M. Jean-Pierre Raffarin. - Il y a des trains dans le Poitou ! Vous n'avez pas le monopole des trains ! (Sourires)
M. Jean Desessard. - Il y a un RER ?
M. Jean-Pierre Raffarin. - Il y a un TER !
M. Jean Desessard. - Je suis heureux que vous preniez le train, mais je suis surpris que vous en soyez satisfait.
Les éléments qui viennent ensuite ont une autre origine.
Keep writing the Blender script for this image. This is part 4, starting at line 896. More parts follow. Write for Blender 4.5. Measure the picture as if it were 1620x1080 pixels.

Vous ne devez pas l'utiliser souvent.
M. Jean-Pierre Raffarin. - En Ile-de-France, la région ne s'en occupe pas !
M. Jean Desessard. - Si l'on veut améliorer les infrastructures, il faut investir non dans un circuit de F1 mais dans le RER.
La crise économique ne doit pas fournir de prétexte pour malmener le Grenelle de l'environnement ; le plan de relance ne doit pas être l'occasion de faire adopter les pires projets à cet égard.
Cet investissement injuste n'a aucun intérêt économique ! (Applaudissements à gauche)
Mme Nathalie Goulet. - Il me semble que Mme Khiari a commis un lapsus en disant TF1 au lieu de F1, mais les deux ne sont pas très éloignés...
D'après les auteurs de l'amendement, les travaux devraient débuter en 2010. Il n'entre donc pas dans l'épure du plan de relance, fondé sur des travaux immédiats.
Par ailleurs, l'article 40 me semble applicable.
En matière d'infrastructures, j'ai défendu bec et ongle des projets bien plus utiles qu'un circuit de F1, dont la place est plutôt dans les pays du Golfe où l'essence est moins chère et où il n'y a pas de problème d'environnement.
Mme Bariza Khiari. - J'attache du prix à ce que dira la commission des finances, toujours prête à dégainer l'article 40.
M. Patrick Devedjian, ministre. - Il n'y a pas de financement public ! L'amendement autoriserait la signature d'une convention d'occupation temporaire du domaine public.
Mme Bariza Khiari. - Avec une délégation de service public.
M. Patrick Devedjian, ministre. - Il faudra constituer un tour de table financier. Aujourd'hui, le critère du multiplicateur d'investissement est satisfait.
M. Jean Desessard. - Il n'est pas facile de faire de l'agriculture bio à 300 kilomètres par heure !
L'amendement numéro 85 rectifié quinquies est adopté et devient article additionnel.